Spend what's necessary. Never on credit. That shiny new car
on EMI? That gadget you don't need? That vacation funded by a credit card?
That's not living that's borrowing from your future self and calling it
ambition.
The real art is not in earning money. Any hardworking person
can earn. The art is in preserving it. Growing it. Making the right decisions
at the right time. Understanding what money actually means in your life — not
as a scoreboard to flash at dinner parties, but as a tool for freedom.
Be Bold. Be Open. Say It to Their Face.
Be bold in your transactions. Be open. Way back in 2007, I told a room full of people exactly what I saw:
"How long are you going to keep lipsticking the pig?" I was
kicked out immediately. No discussion. No "let's hear him out." Just
shown the door. And you know what? Life went on. Theirs and mine.

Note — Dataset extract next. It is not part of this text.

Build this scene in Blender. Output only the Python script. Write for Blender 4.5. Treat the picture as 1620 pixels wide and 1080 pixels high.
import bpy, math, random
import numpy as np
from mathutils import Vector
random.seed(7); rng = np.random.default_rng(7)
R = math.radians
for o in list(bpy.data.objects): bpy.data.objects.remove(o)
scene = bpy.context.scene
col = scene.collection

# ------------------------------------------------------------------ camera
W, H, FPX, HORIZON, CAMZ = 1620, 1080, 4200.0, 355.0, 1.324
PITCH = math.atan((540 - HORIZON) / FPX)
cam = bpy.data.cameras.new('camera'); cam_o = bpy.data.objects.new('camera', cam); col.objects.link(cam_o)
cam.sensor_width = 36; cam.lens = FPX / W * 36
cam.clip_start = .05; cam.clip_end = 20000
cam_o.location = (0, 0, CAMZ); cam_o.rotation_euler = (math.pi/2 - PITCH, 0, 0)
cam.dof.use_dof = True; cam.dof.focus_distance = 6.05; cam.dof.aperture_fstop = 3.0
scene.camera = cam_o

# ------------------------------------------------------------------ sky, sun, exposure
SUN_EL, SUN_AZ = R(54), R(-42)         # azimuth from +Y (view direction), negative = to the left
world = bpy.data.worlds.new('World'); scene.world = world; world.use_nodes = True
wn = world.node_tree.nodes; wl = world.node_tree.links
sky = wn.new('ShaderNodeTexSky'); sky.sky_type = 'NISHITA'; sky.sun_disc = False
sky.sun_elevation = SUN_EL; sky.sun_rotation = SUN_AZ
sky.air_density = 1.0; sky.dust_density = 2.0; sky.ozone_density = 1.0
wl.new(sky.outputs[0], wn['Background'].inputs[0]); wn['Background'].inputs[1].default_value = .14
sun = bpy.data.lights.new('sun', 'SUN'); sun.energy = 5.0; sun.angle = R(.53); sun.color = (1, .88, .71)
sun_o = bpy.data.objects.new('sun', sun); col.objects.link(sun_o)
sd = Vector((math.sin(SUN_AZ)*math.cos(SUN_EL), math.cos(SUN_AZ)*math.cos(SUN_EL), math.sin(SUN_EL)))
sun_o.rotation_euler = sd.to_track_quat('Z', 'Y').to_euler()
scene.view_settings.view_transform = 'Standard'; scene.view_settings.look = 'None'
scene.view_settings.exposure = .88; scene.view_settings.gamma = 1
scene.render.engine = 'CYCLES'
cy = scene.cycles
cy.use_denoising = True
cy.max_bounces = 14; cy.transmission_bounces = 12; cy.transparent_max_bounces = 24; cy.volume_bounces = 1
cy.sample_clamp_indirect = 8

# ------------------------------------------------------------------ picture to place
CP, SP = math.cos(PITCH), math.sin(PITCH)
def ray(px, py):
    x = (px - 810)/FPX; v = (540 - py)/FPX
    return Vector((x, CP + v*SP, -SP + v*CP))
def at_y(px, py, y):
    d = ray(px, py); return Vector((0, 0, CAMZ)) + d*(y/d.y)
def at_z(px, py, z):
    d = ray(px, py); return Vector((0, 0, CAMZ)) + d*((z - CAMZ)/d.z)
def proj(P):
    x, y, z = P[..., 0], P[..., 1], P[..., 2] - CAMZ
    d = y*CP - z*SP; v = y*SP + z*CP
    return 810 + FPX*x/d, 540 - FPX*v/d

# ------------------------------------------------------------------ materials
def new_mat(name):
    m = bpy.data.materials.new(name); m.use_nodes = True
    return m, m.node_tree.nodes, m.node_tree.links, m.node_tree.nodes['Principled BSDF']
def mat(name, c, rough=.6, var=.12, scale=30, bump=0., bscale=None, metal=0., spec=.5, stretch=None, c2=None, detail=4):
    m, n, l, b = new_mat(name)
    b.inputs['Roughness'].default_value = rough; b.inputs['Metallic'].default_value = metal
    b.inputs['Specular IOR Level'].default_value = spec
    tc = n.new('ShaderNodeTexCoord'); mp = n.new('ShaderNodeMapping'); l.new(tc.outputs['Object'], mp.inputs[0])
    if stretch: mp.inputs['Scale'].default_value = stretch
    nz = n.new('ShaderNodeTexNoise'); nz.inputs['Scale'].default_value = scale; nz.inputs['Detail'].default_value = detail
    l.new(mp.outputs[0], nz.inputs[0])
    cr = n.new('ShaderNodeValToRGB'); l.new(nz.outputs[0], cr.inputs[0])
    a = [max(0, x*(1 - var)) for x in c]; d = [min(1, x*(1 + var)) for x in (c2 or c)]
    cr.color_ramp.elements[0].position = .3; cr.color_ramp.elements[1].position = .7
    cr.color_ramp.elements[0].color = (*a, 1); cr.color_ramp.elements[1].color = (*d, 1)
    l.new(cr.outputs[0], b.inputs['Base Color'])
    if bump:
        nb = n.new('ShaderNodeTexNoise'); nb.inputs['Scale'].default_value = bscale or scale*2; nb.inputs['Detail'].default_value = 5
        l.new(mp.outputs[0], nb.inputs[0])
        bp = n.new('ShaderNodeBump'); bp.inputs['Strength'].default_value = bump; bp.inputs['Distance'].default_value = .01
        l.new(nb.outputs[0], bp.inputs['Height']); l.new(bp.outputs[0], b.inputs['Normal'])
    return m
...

"तू नहीं तो कोई और सही, कोई और नहीं तो कोई और सही,
बहुत लंबी हैं
जमीन, मिलेंगे लाख
हसीं, इस जमाने में
सनम तू अकेली तो नहीं"
You're not there, someone else will be. There's no shortage.
That line cuts both ways. They replaced me without blinking, and I found
something better without begging. So speak your truth. The ones who fire you
for honesty were never worth your silence.
Teach Your Kids What Actually Matters
Teach your children about your culture. Your roots. Your
language. Your festivals. Don't let them grow up as cultural orphans,
disconnected from where they come from.
Develop reading
habits in them. Real reading. Classical literature. Philosophy. History. Epics
that have survived millennia because they carry the weight of civilizations.
Otherwise, what happens? In India, reading "Chetan Bhagat-style"
mediocrity becomes their highest literary standard. That's not reading. That's
intellectual poverty. That's killing time and calling it education.
Give your kids books that teach culture, history, our rich
Indian heritage, our culinary traditions, our philosophical depth. Give them
something worth carrying into adulthood.
Travel. Meet People. Shatter Your Bubble.
Visit places. Eat the local food. Sit in a village tea stall. Talk to a
fisherman who knows more about life than your CEO ever will. Attend a festival
in a state you've never been to.
Mingle with different cultures. It does something to your
mind that no corporate training program, no leadership seminar, no
team-building retreat ever will. It gives you perspective. Humility. And a
deeper understanding of how beautifully different and yet fundamentally
similar people really are.
The Bottom Line
Your work is valuable because it funds the life you want to
live but it is not the life itself. Deliver excellence during your hours,
demand your worth, and then shut the damn laptop. Your family and your
community are the only ones who will remember you. Make sure you gave them a
reason to.
Know the value of every rupee. Not because you're cheap.
Because you refuse to be a fool.
Your office will forget your name within a week of you
leaving. Your family and community never will. Divide your time wisely.
Note: I have edited this articles over a period of time, when some were advocating 9-to-9, 6 days a week and I don't a draw penny as salary and work 7 days a week.